TASK DESCRIPTION:
Begin at the first line and end at the line containing "F, CX, CY, H". Extract exactly those lines.

— start INFORMATION SHOWN —

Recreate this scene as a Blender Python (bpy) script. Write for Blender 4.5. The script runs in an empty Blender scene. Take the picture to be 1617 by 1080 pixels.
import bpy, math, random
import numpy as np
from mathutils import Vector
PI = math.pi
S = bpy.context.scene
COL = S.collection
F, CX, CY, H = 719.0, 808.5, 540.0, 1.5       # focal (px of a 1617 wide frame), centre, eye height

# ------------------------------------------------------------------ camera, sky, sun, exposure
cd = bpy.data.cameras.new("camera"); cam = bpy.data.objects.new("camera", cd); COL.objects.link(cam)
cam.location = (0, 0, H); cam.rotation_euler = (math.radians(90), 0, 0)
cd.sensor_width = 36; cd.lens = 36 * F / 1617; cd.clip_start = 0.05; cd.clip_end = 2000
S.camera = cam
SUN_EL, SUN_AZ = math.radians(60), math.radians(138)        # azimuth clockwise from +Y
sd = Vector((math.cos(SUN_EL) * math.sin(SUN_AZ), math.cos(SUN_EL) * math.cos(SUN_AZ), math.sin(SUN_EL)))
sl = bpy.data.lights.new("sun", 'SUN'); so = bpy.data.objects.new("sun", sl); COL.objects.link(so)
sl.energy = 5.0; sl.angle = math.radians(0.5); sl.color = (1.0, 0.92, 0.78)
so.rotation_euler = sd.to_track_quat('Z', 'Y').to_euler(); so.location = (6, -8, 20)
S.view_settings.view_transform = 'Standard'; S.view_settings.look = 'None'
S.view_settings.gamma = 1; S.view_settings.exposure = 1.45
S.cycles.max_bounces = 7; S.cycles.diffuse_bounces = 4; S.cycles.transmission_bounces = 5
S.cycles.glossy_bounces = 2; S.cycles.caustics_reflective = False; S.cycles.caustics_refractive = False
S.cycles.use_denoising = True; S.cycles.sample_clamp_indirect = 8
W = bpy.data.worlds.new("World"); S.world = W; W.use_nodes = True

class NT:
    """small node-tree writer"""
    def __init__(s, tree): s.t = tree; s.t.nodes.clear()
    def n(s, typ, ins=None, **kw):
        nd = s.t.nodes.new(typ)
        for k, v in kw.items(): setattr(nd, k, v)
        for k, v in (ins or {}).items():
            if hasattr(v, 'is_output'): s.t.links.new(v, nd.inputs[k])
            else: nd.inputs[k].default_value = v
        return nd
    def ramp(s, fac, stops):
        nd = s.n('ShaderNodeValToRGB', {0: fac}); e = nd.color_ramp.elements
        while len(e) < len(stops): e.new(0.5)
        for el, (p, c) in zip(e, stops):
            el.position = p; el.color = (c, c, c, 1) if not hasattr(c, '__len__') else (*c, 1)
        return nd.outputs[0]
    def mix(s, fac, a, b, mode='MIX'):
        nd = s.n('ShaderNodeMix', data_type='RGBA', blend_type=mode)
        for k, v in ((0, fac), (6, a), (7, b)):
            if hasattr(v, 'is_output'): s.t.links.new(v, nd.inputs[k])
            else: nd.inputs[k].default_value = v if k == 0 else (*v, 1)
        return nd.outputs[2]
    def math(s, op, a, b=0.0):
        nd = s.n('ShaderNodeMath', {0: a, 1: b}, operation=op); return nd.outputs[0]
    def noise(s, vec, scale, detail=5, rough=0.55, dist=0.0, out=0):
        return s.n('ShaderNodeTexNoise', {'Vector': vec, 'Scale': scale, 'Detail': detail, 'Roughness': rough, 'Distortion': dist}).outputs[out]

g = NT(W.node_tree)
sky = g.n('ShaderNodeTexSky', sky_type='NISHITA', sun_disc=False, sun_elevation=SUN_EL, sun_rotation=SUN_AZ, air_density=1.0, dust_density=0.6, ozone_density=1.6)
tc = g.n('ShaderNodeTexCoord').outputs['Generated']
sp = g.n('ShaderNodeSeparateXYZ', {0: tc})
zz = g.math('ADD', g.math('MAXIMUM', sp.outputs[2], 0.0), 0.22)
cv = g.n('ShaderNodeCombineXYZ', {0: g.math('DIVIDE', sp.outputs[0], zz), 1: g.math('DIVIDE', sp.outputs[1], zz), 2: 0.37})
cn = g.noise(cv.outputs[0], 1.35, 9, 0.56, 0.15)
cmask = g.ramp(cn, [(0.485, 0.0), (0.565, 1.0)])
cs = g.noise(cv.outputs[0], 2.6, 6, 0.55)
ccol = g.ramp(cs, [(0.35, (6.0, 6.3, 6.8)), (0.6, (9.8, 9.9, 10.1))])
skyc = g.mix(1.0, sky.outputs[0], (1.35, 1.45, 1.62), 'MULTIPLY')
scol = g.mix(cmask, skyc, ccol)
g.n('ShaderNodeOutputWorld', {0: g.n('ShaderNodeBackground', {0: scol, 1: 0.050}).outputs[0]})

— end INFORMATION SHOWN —

WRITTEN RESPONSE:
Recreate this scene as a Blender Python (bpy) script. Write for Blender 4.5. The script runs in an empty Blender scene. Take the picture to be 1617 by 1080 pixels.
import bpy, math, random
import numpy as np
from mathutils import Vector
PI = math.pi
S = bpy.context.scene
COL = S.collection
F, CX, CY, H = 719.0, 808.5, 540.0, 1.5       # focal (px of a 1617 wide frame), centre, eye height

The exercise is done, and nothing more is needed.